Wilfong spoke at a news conference that also was attended by a representative of the West Virginia Surface Owners Rights Organization. The event was organized by lobbyist Tom Susman, who represents Shiben Estates Inc., a land and mineral firm based in New Martinsville, in the middle of the state’s Marcellus Shale region. Other land and mineral owner groups also have expressed concern about the legislation.

“The gas producers have come to the Legislature and asked that the state of West Virginia take mineral owners’ property for the benefit of the corporate shareholders of these large multi-national gas-producing companies,” said a two-page “The Case Against Senate Bill 576” document that Susman distributed at Monday’s news conference. “They want the state to take care of Wall Street, not Main Street.”

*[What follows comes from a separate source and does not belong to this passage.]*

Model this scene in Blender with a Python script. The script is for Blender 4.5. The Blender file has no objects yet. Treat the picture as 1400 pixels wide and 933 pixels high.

The legislation has been long sought by natural gas companies. It picked up steam last week, when the latest version of it emerged from the Senate Judiciary Committee shortly after a three-hour meeting that ended before midnight. It was held just two days after companies, industry trade groups and natural gas law firms brought hundreds of workers to the Capitol for a rally that focused, at least partly, on the bill.

SB 576 aims to make it easier for companies to ignore the wishes of unwilling co-owners of minerals and to impose modern horizontal drilling techniques, despite leases written years before such methods were contemplated. The legislation’s goal is similar to that of the “forced pooling” bill that went down in the House two years ago in a rare tie vote fueled by an unusual coalition of Democrats and Republicans who shared a concern for private property rights.

The latest version of SB 576 would allow drilling over the objections of a co-owner of mineral rights if the co-owners who favor drilling represent at least three-fourths of the mineral ownership. It also would allow drilling of multiple contiguous leases with horizontal drilling rights, as long as the leases don’t expressly prohibit horizontal drilling. With horizontal drilling — a technique not used when many West Virginia mineral leases were written — gas companies can drill not just down, but horizontally, allowing one well to capture gas from a larger area.

Industry lobbyists, the Republican legislative leadership and Democratic Gov. Jim Justice support at least some form of this type of legislation. They say it is needed for natural gas companies to pool sufficient tracts of land and gas reserves for large-scale horizontal drilling and hydraulic fracturing in the Marcellus region.

But land and mineral owners are upset, partly because the gas industry is seeking to have lawmakers step in to allow modern drilling practices, but isn’t also willing to do as much as land and mineral owners would like to also modernize the royalty rates paid by gas producers to the companies and individuals who own the minerals.

Julie Archer, project manager with the West Virginia Surface Owners’ Rights Organization, said her group appreciates efforts by the Senate Judiciary Committee to improve the bill but that the legislation still lacks adequate protection for surface owners.

Wilfong said requiring gas companies that force drilling onto unwilling mineral owners to reach surface use agreements — about things like where roads and drill pads are located — is crucial for the state’s rural residents and farmers who want to protect their farms or homeplaces.

“It can make the difference between devastating their farms or being something they can work around,” Wilfong said.

As of Monday afternoon, the Legislature’s website listed only one amendment to be considered on the floor for SB 576.

That amendment, proposed by Sen. Mike Romano, D-Harrison, would allow unwilling mineral owners who are being forced into gas-drilling pools to seek a review from the state Oil and Gas Conservation Committee of what the “just and reasonable consideration” should be for their mineral property.

During committee discussions, Romano has complained that the legislation didn’t provide due process for mineral owners whose property would be taken from them by gas drillers under provisions of the bill.